If I were stylish enough to have a moon garden of glowing plants, I might have a clump or three of the white trumpet. It is arguably the most elegant of the lot, with tall upright pitchers that form in later summer, white with conspicuous red netting. The white trumpet is favored for cut flowers and dried arrangements. McLaughlin says growers stuff a wad of cotton wool at the base of the tubes to keep insects from fouling it. That doesn't seem fair, since pitchers evolved to supplement their diet so they could live in as infertile a place as a bog.

This makes their growing needs quite particular. They won't live in a regular garden bed, or one that gets periodically wet. Nor will they grow indoors happily. They need winter chilling and a sunny location. Not least, they need the bog conditions of high acidity and poor soil that remains moist but not wet. How do you achieve that?

Most growers use a soil mix of one part peat moss to one part play sand, though some growers add peanut hulls and pine needles. Don't use garden soil, topsoil, compost, potting mix or a seed-starting medium.

You also shouldn't use chlorinated tap water on them. Rainwater, distilled water or pond water will work. McLaughlin uses the condensate from his air conditioner.

I keep the roots moist but the crown dry by placing the pot on a wall submerged six inches below the surface of my fish pond. The moisture then wicks up through the pot. Some nurseries sell floating rings that achieve the same effect. McLaughlin thinks the higher pH of pond water, along with chemicals used to treat sick fish and kill algae, will cause pitchers to decline unless you repot them with fresh peat and sand each spring. I haven't done that, though I suspect my clump would be more vigorous if I had.

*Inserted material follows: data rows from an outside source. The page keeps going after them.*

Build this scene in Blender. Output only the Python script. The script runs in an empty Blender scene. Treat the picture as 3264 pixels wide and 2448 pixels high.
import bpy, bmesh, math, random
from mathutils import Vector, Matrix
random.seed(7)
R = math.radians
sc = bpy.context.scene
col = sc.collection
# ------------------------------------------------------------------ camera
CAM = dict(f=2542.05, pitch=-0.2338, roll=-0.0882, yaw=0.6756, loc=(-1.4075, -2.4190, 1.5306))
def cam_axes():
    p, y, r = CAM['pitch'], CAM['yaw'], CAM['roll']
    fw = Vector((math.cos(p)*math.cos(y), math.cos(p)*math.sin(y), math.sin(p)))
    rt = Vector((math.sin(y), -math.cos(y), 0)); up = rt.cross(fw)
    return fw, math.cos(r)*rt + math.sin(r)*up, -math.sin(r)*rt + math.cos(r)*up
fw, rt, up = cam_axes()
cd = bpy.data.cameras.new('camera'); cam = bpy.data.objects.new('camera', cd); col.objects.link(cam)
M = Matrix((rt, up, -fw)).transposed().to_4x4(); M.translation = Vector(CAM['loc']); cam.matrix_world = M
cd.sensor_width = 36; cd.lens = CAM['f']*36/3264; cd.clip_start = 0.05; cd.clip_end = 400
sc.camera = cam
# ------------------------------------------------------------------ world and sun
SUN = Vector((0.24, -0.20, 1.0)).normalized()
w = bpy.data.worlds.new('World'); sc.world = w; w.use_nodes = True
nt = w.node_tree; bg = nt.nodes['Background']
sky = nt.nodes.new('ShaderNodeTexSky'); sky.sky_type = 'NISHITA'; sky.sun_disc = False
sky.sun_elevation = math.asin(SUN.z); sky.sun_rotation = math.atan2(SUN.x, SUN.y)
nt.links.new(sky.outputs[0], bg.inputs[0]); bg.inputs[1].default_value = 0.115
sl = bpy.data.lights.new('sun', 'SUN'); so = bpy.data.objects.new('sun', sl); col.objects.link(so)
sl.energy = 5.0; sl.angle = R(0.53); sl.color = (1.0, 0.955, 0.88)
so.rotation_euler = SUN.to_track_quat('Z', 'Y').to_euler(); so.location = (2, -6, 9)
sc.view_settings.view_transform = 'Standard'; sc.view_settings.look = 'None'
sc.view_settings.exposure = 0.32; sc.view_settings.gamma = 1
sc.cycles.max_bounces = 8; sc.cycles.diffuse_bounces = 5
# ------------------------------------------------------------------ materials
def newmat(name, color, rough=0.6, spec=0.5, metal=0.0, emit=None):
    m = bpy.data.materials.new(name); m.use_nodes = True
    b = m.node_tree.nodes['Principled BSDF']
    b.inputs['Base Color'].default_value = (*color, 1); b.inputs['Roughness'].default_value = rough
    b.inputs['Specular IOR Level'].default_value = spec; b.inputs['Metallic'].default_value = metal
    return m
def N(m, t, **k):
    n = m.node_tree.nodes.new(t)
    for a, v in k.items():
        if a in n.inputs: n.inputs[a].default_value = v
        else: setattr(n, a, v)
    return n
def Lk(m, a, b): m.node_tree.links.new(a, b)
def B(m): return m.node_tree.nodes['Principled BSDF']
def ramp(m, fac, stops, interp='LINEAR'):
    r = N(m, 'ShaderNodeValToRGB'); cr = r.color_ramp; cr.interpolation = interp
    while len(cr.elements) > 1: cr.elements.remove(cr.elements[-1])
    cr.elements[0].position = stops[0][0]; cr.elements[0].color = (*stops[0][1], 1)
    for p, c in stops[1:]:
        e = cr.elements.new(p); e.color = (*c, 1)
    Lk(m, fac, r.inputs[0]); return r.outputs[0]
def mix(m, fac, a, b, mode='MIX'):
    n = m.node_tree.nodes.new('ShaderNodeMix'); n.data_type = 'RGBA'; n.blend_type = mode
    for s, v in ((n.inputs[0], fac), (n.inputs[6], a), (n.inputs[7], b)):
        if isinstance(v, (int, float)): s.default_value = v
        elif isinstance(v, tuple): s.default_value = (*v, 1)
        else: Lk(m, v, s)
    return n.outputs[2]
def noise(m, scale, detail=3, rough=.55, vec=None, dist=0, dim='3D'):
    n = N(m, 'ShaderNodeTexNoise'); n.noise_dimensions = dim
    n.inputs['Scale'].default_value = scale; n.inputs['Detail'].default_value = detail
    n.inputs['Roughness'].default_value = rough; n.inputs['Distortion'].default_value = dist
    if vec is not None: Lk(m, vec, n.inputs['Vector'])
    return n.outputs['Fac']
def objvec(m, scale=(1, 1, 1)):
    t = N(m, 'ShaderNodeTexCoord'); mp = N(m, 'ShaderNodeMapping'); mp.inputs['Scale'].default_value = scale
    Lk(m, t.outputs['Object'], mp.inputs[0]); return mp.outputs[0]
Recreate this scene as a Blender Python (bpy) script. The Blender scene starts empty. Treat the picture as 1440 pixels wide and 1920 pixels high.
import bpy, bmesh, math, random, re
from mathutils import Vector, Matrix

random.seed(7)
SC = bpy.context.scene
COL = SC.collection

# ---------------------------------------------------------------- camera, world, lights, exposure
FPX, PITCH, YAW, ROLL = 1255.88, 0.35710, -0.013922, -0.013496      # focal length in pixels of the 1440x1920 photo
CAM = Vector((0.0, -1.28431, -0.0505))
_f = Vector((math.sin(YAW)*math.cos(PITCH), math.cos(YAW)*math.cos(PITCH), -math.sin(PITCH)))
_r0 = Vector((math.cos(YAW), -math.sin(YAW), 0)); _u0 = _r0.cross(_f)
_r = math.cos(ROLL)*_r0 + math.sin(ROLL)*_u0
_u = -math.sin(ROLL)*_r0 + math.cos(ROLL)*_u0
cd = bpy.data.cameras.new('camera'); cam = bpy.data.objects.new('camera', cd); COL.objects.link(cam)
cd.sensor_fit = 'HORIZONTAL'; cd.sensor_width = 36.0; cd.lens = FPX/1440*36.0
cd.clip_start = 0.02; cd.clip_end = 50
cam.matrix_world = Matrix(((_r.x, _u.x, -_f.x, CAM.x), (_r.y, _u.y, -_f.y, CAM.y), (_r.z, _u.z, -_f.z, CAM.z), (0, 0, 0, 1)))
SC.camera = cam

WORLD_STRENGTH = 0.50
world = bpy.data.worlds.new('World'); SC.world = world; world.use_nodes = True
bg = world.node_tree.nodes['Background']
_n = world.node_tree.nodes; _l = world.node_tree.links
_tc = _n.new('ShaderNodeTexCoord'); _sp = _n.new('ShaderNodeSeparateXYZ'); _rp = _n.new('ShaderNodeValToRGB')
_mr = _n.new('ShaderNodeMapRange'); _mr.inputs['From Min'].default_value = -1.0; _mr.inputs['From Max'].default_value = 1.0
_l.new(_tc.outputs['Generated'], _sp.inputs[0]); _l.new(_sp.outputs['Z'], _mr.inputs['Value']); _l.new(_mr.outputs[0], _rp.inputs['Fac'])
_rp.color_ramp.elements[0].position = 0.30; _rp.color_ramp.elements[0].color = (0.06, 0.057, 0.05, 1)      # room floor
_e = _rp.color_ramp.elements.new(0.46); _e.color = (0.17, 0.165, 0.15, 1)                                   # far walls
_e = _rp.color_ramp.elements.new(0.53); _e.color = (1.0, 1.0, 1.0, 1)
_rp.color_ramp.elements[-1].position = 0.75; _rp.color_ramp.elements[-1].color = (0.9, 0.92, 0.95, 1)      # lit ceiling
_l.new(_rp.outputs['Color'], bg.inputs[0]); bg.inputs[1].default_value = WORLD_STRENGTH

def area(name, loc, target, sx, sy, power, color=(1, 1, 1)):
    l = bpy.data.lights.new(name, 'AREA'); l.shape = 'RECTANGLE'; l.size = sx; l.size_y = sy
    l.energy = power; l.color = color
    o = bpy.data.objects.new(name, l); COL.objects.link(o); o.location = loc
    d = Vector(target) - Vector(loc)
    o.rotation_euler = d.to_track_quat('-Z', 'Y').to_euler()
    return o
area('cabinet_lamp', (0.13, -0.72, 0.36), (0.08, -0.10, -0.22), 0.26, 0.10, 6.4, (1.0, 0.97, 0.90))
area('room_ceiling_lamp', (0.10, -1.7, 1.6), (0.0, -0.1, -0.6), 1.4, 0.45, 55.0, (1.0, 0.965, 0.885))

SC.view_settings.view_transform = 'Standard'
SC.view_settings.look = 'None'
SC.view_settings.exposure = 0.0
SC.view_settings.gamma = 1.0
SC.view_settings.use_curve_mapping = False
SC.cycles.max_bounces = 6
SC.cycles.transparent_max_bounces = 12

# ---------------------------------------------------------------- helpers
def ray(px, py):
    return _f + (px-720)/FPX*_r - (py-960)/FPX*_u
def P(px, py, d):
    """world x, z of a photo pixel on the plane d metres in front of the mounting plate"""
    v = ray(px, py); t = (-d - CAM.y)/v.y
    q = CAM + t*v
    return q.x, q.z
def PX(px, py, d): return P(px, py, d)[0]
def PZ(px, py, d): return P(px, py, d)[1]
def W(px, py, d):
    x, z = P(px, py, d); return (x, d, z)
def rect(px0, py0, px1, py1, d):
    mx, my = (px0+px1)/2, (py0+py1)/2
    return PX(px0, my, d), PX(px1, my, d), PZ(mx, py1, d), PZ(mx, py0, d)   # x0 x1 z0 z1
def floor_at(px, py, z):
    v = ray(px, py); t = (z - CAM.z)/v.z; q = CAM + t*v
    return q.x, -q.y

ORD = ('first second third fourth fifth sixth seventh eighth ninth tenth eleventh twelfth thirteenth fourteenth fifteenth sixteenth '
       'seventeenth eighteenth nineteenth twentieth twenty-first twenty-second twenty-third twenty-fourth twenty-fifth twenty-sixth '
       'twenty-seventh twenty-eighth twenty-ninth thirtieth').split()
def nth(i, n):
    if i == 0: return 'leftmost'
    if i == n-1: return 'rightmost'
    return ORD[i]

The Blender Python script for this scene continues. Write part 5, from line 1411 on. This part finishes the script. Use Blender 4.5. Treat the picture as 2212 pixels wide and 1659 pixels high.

McLaughlin keeps his in a ceramic pot and says it's best to divide the clumps so they are never in a container that is more than eight inches across. This will keep the soil open and oxygenated. Another option is to grow them in trenches or boxes lined with plastic.

"Their requirements are simple but strict," McLaughlin says. "In a way they need less than other plants, and that's the problem."

But if you are willing to tend to their needs, pitcher plants reward with their curiosity, rarity and beauty.